Siemens Energy’s long-anticipated bid to bring troubled wind OEM Siemens Gamesa under its full control is underway – and the German group this week made no bones about the urgency of the matter.

Launching an offer to buy the one third of shares it does not own, Siemens Energy executives described a “deteriorating situation” that must be addressed “as quickly as possible” at the manufacturer.

Siemens Energy CEO Christian Bruch admitted it would take “multiple years” to fix all the issues at Siemens Gamesa, arguing that full ownership would offer a “faster and more effective” route to resolving the internal and external challenges that have driven it to several profit warnings.

One of Siemens Gamesa’s immediate challenges was on stark display as the OEM shuttered its US production plants amid a slowdown stoked by regulatory uncertainty and exacerbated by a legal battle with GE.

The fact that Siemens Gamesa is far from the only major wind turbine group to face big market challenges was underlined when Nordex cited a perfect storm of negatives – the Ukraine invasion, new lockdowns in China and a cyberattack – as it predicted a $200m-plus sales hit and a 2022 loss.

The greater the buzz around green hydrogen, the greater the need for clarity on the key issues facing the fast-growing sector.
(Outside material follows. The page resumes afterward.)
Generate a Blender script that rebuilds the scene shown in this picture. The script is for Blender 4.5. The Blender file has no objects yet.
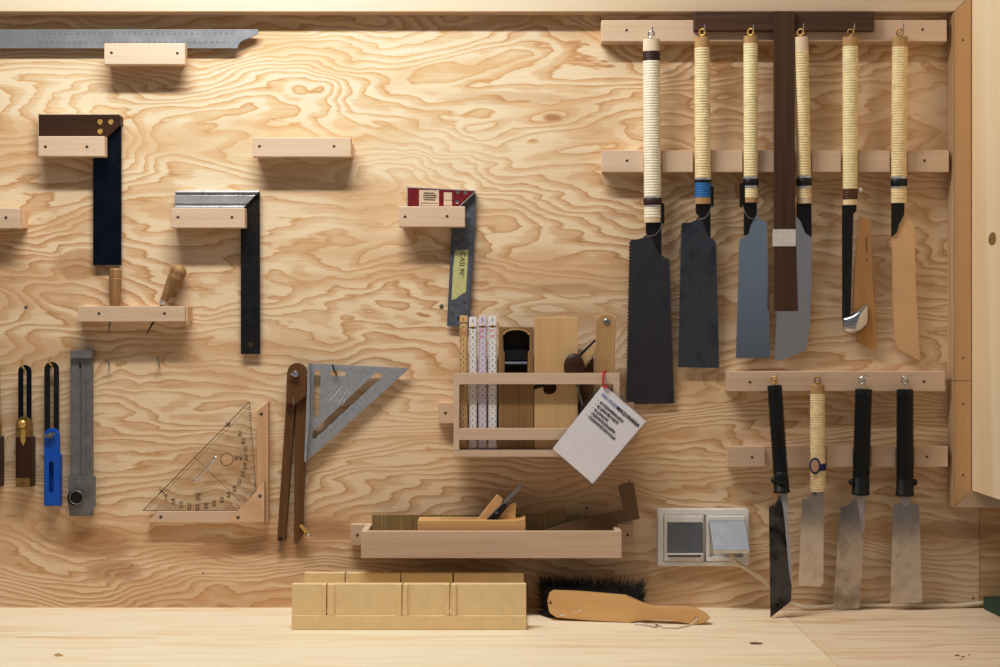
import bpy, bmesh, math, random
from mathutils import Vector, Matrix
from mathutils.geometry import tessellate_polygon
random.seed(7)
scn = bpy.context.scene
COL = scn.collection
S = 0.00165          # metres per pixel on the wall plane
D = 2.29             # camera distance from the wall
CX, CY = 500.0, 333.5
PI = math.pi

def P(px, py, d=0.0):
    k = S * (D - d) / D
    return Vector(((px - CX) * k, -d, (CY - py) * k))
def R(px, d=0.0): return px * S * (D - d) / D
def dv(d, x, y): return d(x, y) if callable(d) else d

# ------------------------------------------------------------------ materials
def srgb(c):
    def f(v):
        v /= 255.0
        return v / 12.92 if v <= 0.04045 else ((v + 0.055) / 1.055) ** 2.4
    return (f(c[0]), f(c[1]), f(c[2]), 1.0)
class NT:
    def __init__(s, name):
        s.m = bpy.data.materials.new(name); s.m.use_nodes = True
        s.t = s.m.node_tree; s.b = s.t.nodes['Principled BSDF']
    def n(s, typ, **kw):
        nd = s.t.nodes.new(typ)
        for k, v in kw.items(): setattr(nd, k, v)
        return nd
    def put(s, sock, v):
        if hasattr(v, 'links') or isinstance(v, bpy.types.NodeSocket): s.t.links.new(v, sock)
        elif v is not None: sock.default_value = v
    def math(s, op, a, b=None, c=None, clamp=False):
        nd = s.n('ShaderNodeMath', operation=op); nd.use_clamp = clamp
        for i, v in enumerate((a, b, c)):
            if v is not None: s.put(nd.inputs[i], v)
        return nd.outputs[0]
    def pos(s): return s.n('ShaderNodeNewGeometry').outputs['Position']
    def mapping(s, vec, scale=(1,1,1), loc=(0,0,0), rot=(0,0,0)):
        nd = s.n('ShaderNodeMapping'); s.put(nd.inputs['Vector'], vec)
        nd.inputs['Scale'].default_value = scale; nd.inputs['Location'].default_value = loc
        nd.inputs['Rotation'].default_value = rot
        return nd.outputs[0]
    def noise(s, vec, scale=1, detail=2, rough=.5, dist=0):
        nd = s.n('ShaderNodeTexNoise'); s.put(nd.inputs['Vector'], vec)
        nd.inputs['Scale'].default_value = scale; nd.inputs['Detail'].default_value = detail
        nd.inputs['Roughness'].default_value = rough; nd.inputs['Distortion'].default_value = dist
        return nd.outputs[0]
    def ramp(s, fac, stops, interp='LINEAR'):
        nd = s.n('ShaderNodeValToRGB'); s.put(nd.inputs[0], fac); r = nd.color_ramp; r.interpolation = interp
        while len(r.elements) < len(stops): r.elements.new(0.5)
        for e, (p, c) in zip(r.elements, stops): e.position = p; e.color = c
        return nd.outputs[0]
    def mix(s, fac, a, b, mode='MIX'):
        nd = s.n('ShaderNodeMix', data_type='RGBA', blend_type=mode)
        s.put(nd.inputs[0], fac); s.put(nd.inputs[6], a); s.put(nd.inputs[7], b)
        return nd.outputs[2]
    def done(s, col=None, rough=.5, metal=0, bump=None, bstr=.2, bdist=.001, spec=None):
        s.put(s.b.inputs['Base Color'], col); s.put(s.b.inputs['Roughness'], rough); s.put(s.b.inputs['Metallic'], metal)
        if spec is not None: s.b.inputs['Specular IOR Level'].default_value = spec
        if bump is not None:
            b = s.n('ShaderNodeBump'); b.inputs['Strength'].default_value = bstr; b.inputs['Distance'].default_value = bdist
            s.put(b.inputs['Height'], bump); s.t.links.new(b.outputs[0], s.b.inputs['Normal'])
        return s.m
def g(v): return (v, v, v, 1)

def plywood(name, light, mid, dark, feats=(), seed=0, N=8.0, k=30.0, sx=1.5, sz=5.0, contrast=1.0):
    q = NT(name); p = q.pos()
    v = q.mapping(p, (sx, 0, sz), (seed * 3.1, seed * 1.7, seed * 2.3))
    warp = q.noise(q.mapping(p, (10, 0, 42), (seed, 0, 4)), 1, 3, .6)
    h = q.math('MULTIPLY', q.noise(v, 1, 3.0, .46, .45), N)
    sep = q.n('ShaderNodeSeparateXYZ'); q.put(sep.inputs[0], p)
    X, Z = sep.outputs[0], sep.outputs[2]
    lowf = q.noise(q.mapping(p, (.9, 0, 2.2), (5 + seed, 0, 9)), 1, 1, .4)
    kk = q.math('MULTIPLY_ADD', q.math('MINIMUM', q.math('ADD', Z, .09), 0.0), 38.0, q.math('MULTIPLY', Z, k)); kk = q.math('ADD', kk, q.math('MULTIPLY', q.math('MULTIPLY', lowf, Z), 30.0))
    h = q.math('ADD', h, kk)
    h = q.math('MULTIPLY_ADD', warp, 1.5, h)
    for (fx, fy, wx, wz, amp) in feats:
        c = P(fx, fy)
        dx = q.math('MULTIPLY', q.math('SUBTRACT', X, c.x), 1 / R(wx)); dz = q.math('MULTIPLY', q.math('SUBTRACT', Z, c.z), 1 / R(wz))
        r2 = q.math('ADD', q.math('MULTIPLY', dx, dx), q.math('MULTIPLY', dz, dz))
        e = q.math('POWER', 2.718, q.math('MULTIPLY', q.math('SQRT', q.math('ADD', r2, .02)), -1.0))
        h = q.math('MULTIPLY_ADD', e, amp, h)
    t = q.math('FRACT', h)
    tone = q.ramp(t, [(0, g(.3)), (.05, g(.0)), (.42, g(.05)), (.56, g(.42)), (.80, g(.55)), (.93, g(1)), (1, g(.3))])
    cm = q.noise(q.mapping(p, (1.8, 0, 5), (2, 0, 7 + seed)), 1, 2, .5)
    cmf = q.ramp(cm, [(.3, g(.36 * contrast)), (.7, g(.86 * contrast))])
    fib = q.noise(q.mapping(p, (10, 0, 420), (1, 0, 1)), 1, 3, .6)
    tn = q.math('MULTIPLY', tone, cmf)
    tn = q.math('ADD', tn, q.math('MULTIPLY', q.math('SUBTRACT', fib, .5), .62), clamp=True)
    col = q.ramp(tn, [(0, srgb(light)), (.5, srgb(mid)), (1, srgb(dark))])
    patch = q.ramp(q.noise(q.mapping(p, (3.0, 0, 14), (8, 0, 3 + seed)), 1, 2, .45, .4), [(.50, g(0)), (.62, g(.55))])
    col = q.mix(q.math('MULTIPLY', patch, contrast), col, srgb(mid))
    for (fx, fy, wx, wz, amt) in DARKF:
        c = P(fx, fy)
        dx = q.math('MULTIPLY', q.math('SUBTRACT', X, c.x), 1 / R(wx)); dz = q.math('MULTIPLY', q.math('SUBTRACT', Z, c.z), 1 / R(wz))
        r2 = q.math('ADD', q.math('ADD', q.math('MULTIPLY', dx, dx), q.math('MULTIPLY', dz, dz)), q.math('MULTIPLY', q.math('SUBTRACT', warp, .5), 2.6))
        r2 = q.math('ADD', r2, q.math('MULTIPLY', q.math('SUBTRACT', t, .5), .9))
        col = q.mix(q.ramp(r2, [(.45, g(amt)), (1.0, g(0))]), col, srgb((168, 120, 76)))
    # small dark knots
    for (fx, fy, wx, wz, amp) in feats:
        if amp != 3.0: continue
        c = P(fx, fy)
        dx = q.math('MULTIPLY', q.math('SUBTRACT', X, c.x), 1 / R(wx * .2)); dz = q.math('MULTIPLY', q.math('SUBTRACT', Z, c.z), 1 / R(wz * .2))
        r2 = q.math('ADD', q.math('ADD', q.math('MULTIPLY', dx, dx), q.math('MULTIPLY', dz, dz)), q.math('MULTIPLY', q.math('SUBTRACT', warp, .5), 2.2))
        kf = q.ramp(r2, [(.35, g(.75)), (1.0, g(0))])
        col = q.mix(kf, col, srgb((168, 112, 70)))
    return q.done(col, .62, 0, fib, .08, .0005, .25)

def wood(name, c1, c2, axis='X', lo=3.0, hi=110.0, rings=0.0, rough=.5, bump=.08, knots=False, spec=.3):
    q = NT(name); p = q.pos()
    sc = {'X': (lo, hi, hi), 'Y': (hi, lo, hi), 'Z': (hi, hi, lo)}[axis]
    a = q.noise(q.mapping(p, sc), 1, 3, .6)
    b = q.noise(q.mapping(p, tuple(x * .17 for x in sc), (3, 1, 2)), 1, 2, .5, .3)
    f = q.math('MULTIPLY_ADD', q.math('SUBTRACT', a, .5), .9, .5)
    f = q.math('ADD', f, q.math('MULTIPLY', q.math('SUBTRACT', b, .5), .9), clamp=True)
    if rings:
        t = q.math('FRACT', q.math('MULTIPLY', b, rings))
        f = q.math('MULTIPLY_ADD', q.ramp(t, [(0, g(0)), (.8, g(.6)), (1, g(0))]), .6, q.math('MULTIPLY', f, .6), clamp=True)
    col = q.ramp(f, [(.1, srgb(c1)), (.9, srgb(c2))])
    return q.done(col, rough, 0, a, bump, .0005, spec)

def plain(name, c, rough=.5, metal=0, var=.12, scale=60, bump=0, spec=None):
    q = NT(name); p = q.pos()
    a = q.noise(q.mapping(p, (scale,) * 3), 1, 4, .6)
    lo = tuple(max(0, x * (1 - var)) for x in c); hi = tuple(min(255, x * (1 + var)) for x in c)
    col = q.ramp(a, [(.3, srgb(lo)), (.7, srgb(hi))])
    r = q.math('MULTIPLY_ADD', q.math('SUBTRACT', a, .5), .25, rough, clamp=True)
    return q.done(col, r, metal, a if bump else None, bump, .0008, spec)

def steel(name, c, rough=.3, stain=None, brushed='Z', amt=.5):
    q = NT(name); p = q.pos()
    sc = {'X': (4, 200, 1600), 'Z': (1600, 200, 4)}[brushed]
    a = q.noise(q.mapping(p, sc), 1, 2, .5)
    col = q.ramp(a, [(.3, srgb(tuple(x * .985 for x in c))), (.7, srgb(tuple(min(255, x * 1.012) for x in c)))])
    if stain:
        s_ = q.noise(q.mapping(p, (30, 30, 26), (1, 5, 2)), 1, 4, .65)
        f = q.ramp(s_, [(.47, g(0)), (.66, g(amt))])
        col = q.mix(f, col, srgb(stain))
    r = q.math('MULTIPLY_ADD', q.math('SUBTRACT', a, .5), .05, rough, clamp=True)
    return q.done(col, r, 1.0)

def clear(name, tint, gloss=.08, rough=.05):
    q = NT(name)
    tr = q.n('ShaderNodeBsdfTransparent'); tr.inputs[0].default_value = tint
    gl = q.n('ShaderNodeBsdfGlossy'); gl.inputs['Roughness'].default_value = rough
    mx = q.n('ShaderNodeMixShader'); bk_ = q.n('ShaderNodeNewGeometry').outputs['Backfacing']
    q.put(mx.inputs[0], q.math('MULTIPLY', q.math('SUBTRACT', 1.0, bk_), gloss))
    q.t.links.new(tr.outputs[0], mx.inputs[1]); q.t.links.new(gl.outputs[0], mx.inputs[2])
    q.t.links.new(mx.outputs[0], q.t.nodes['Material Output'].inputs[0])
    return q.m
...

Recharge has been at the forefront of separating hope from hype, and our coverage of the first Green Hydrogen Global Assembly in Barcelona cut to the heart of the issues tackled at an event that set its sights no lower than changing the world and featured “ambition, realism and anger”.

Among those burning issues is how, and whether, H2 can be shipped around the world once it starts emerging from future green hydrogen mega-projects. Commodities giant Trafigura reckons trading of green ammonia could start as soon as 2025, but pure H2 itself is unlikely to join it.
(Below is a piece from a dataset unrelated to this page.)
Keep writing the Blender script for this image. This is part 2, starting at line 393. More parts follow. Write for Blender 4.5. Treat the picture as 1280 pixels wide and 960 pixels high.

Recharge also reported how two of the biggest names in global renewables – Vestas CEO Henrik Andersen and Iberdrola chief Ignacio Galán – weighed into the green H2 debate this week.
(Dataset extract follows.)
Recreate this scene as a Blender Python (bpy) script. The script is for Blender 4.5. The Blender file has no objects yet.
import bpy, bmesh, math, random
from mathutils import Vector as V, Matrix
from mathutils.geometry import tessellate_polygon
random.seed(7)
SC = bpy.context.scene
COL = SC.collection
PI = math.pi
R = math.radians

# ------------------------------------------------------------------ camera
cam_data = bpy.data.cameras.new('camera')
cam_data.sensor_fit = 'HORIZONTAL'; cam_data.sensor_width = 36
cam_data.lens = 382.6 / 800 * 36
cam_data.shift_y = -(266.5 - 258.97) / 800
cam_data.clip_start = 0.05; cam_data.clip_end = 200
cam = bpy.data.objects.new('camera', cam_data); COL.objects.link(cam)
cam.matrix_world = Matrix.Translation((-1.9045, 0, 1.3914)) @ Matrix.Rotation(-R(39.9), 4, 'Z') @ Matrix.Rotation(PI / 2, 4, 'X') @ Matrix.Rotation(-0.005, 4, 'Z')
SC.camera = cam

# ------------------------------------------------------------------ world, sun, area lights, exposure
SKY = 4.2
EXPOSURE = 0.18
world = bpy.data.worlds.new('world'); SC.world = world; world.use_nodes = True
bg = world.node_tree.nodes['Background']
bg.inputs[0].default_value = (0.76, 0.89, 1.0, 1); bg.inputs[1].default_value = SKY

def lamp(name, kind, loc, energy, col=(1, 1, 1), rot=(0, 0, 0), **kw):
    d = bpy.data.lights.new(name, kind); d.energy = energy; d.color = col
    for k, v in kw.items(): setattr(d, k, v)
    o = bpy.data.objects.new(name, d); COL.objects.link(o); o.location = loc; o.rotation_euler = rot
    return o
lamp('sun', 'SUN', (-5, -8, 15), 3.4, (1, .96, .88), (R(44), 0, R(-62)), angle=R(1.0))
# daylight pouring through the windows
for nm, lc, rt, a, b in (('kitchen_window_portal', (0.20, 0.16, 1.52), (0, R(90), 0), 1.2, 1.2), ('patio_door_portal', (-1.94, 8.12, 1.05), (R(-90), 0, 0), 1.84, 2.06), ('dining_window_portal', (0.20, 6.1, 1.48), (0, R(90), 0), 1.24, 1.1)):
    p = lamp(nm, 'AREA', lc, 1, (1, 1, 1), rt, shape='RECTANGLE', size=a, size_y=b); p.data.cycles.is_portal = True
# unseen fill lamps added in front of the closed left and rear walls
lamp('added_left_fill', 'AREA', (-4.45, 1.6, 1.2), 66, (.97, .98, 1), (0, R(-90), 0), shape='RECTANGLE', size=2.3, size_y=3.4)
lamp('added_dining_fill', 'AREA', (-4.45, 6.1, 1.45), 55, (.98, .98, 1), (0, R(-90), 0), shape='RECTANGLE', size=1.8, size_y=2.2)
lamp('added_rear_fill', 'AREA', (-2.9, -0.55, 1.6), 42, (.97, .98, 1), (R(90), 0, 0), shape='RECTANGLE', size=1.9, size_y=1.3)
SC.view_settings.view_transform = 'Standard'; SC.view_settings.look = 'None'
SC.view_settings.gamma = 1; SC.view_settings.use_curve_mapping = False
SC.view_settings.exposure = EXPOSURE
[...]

Andersen cautioned that amid the frenzy around green hydrogen, it is important to remember that it depends on a renewable capacity boom to power its production – and warned that expansion is going too slowly.

For his part, Galan promised that Iberdrola would spend €3bn ($3.21bn) on green H2 by 2030, declaring “we can’t miss this train”.

The uncertainties currently gripping US renewables caused a first-quarter slowdown in commercial & industrial clean power procurement – one of the key indicators of energy transition progress – as buyers fretted over project timelines, Recharge reported.

While Q1 renewables installation hummed along thanks to strong solar and battery installations, industry body American Clean Power warned that the sector’s outlook is increasingly clouded by macroeconomic and policy issues.

Serious as those challenges are, few believe the long-term picture for US green power is anything but bright – as evidenced by oil giant TotalEnergies’ decision to increase its exposure to American renewables even more with a swoop for a half stake in developer Clearway Energy.